▶ **Job**:
Every line in the listing is to be echoed verbatim.

▶ **Data section**:
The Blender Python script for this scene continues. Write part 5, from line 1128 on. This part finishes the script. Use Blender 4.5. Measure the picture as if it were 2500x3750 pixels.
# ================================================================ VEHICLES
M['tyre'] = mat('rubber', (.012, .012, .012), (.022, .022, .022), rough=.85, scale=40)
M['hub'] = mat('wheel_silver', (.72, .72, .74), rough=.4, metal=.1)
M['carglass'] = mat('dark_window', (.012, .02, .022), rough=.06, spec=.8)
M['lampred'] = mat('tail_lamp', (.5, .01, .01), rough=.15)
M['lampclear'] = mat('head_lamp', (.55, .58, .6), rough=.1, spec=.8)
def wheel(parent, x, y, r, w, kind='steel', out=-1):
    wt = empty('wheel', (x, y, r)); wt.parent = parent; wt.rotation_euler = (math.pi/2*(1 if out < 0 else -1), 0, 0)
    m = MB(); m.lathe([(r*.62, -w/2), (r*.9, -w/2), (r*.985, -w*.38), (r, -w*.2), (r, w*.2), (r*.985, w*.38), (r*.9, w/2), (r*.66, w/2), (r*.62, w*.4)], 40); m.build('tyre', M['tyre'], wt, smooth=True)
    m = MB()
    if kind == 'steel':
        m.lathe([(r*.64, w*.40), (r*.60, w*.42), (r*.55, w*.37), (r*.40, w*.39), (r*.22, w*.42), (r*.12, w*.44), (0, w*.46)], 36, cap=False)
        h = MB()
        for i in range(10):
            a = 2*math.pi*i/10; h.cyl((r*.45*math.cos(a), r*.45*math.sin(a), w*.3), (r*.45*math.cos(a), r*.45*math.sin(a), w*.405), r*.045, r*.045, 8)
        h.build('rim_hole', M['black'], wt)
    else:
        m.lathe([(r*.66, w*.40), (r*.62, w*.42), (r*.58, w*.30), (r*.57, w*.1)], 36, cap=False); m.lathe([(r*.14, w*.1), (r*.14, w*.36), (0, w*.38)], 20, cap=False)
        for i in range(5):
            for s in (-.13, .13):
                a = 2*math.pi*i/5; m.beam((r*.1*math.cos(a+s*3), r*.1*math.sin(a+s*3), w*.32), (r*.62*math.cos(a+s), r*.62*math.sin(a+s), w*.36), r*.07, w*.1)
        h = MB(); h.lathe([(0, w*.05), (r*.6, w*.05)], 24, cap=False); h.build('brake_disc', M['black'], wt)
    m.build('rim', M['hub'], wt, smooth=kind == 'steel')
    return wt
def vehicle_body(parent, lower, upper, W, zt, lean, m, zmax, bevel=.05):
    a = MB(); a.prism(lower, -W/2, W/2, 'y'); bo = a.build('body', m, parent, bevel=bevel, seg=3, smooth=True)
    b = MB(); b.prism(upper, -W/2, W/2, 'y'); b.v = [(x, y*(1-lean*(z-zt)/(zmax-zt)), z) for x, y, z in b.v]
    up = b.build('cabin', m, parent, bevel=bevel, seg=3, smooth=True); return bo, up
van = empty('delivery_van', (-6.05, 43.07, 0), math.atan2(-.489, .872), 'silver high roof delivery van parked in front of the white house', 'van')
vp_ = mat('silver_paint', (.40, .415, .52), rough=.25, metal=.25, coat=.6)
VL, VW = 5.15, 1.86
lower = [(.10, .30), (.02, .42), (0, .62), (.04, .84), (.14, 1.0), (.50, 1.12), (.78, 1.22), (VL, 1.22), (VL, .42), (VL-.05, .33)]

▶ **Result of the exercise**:
The Blender Python script for this scene continues. Write part 5, from line 1128 on. This part finishes the script. Use Blender 4.5. Measure the picture as if it were 2500x3750 pixels.
# ================================================================ VEHICLES
M['tyre'] = mat('rubber', (.012, .012, .012), (.022, .022, .022), rough=.85, scale=40)
M['hub'] = mat('wheel_silver', (.72, .72, .74), rough=.4, metal=.1)
M['carglass'] = mat('dark_window', (.012, .02, .022), rough=.06, spec=.8)
M['lampred'] = mat('tail_lamp', (.5, .01, .01), rough=.15)
M['lampclear'] = mat('head_lamp', (.55, .58, .6), rough=.1, spec=.8)
def wheel(parent, x, y, r, w, kind='steel', out=-1):
    wt = empty('wheel', (x, y, r)); wt.parent = parent; wt.rotation_euler = (math.pi/2*(1 if out < 0 else -1), 0, 0)
    m = MB(); m.lathe([(r*.62, -w/2), (r*.9, -w/2), (r*.985, -w*.38), (r, -w*.2), (r, w*.2), (r*.985, w*.38), (r*.9, w/2), (r*.66, w/2), (r*.62, w*.4)], 40); m.build('tyre', M['tyre'], wt, smooth=True)
    m = MB()
    if kind == 'steel':
        m.lathe([(r*.64, w*.40), (r*.60, w*.42), (r*.55, w*.37), (r*.40, w*.39), (r*.22, w*.42), (r*.12, w*.44), (0, w*.46)], 36, cap=False)
        h = MB()
        for i in range(10):
            a = 2*math.pi*i/10; h.cyl((r*.45*math.cos(a), r*.45*math.sin(a), w*.3), (r*.45*math.cos(a), r*.45*math.sin(a), w*.405), r*.045, r*.045, 8)
        h.build('rim_hole', M['black'], wt)
    else:
        m.lathe([(r*.66, w*.40), (r*.62, w*.42), (r*.58, w*.30), (r*.57, w*.1)], 36, cap=False); m.lathe([(r*.14, w*.1), (r*.14, w*.36), (0, w*.38)], 20, cap=False)
        for i in range(5):
            for s in (-.13, .13):
                a = 2*math.pi*i/5; m.beam((r*.1*math.cos(a+s*3), r*.1*math.sin(a+s*3), w*.32), (r*.62*math.cos(a+s), r*.62*math.sin(a+s), w*.36), r*.07, w*.1)
        h = MB(); h.lathe([(0, w*.05), (r*.6, w*.05)], 24, cap=False); h.build('brake_disc', M['black'], wt)
    m.build('rim', M['hub'], wt, smooth=kind == 'steel')
    return wt
def vehicle_body(parent, lower, upper, W, zt, lean, m, zmax, bevel=.05):
    a = MB(); a.prism(lower, -W/2, W/2, 'y'); bo = a.build('body', m, parent, bevel=bevel, seg=3, smooth=True)
    b = MB(); b.prism(upper, -W/2, W/2, 'y'); b.v = [(x, y*(1-lean*(z-zt)/(zmax-zt)), z) for x, y, z in b.v]
    up = b.build('cabin', m, parent, bevel=bevel, seg=3, smooth=True); return bo, up
van = empty('delivery_van', (-6.05, 43.07, 0), math.atan2(-.489, .872), 'silver high roof delivery van parked in front of the white house', 'van')
vp_ = mat('silver_paint', (.40, .415, .52), rough=.25, metal=.25, coat=.6)
VL, VW = 5.15, 1.86
lower = [(.10, .30), (.02, .42), (0, .62), (.04, .84), (.14, 1.0), (.50, 1.12), (.78, 1.22), (VL, 1.22), (VL, .42), (VL-.05, .33)]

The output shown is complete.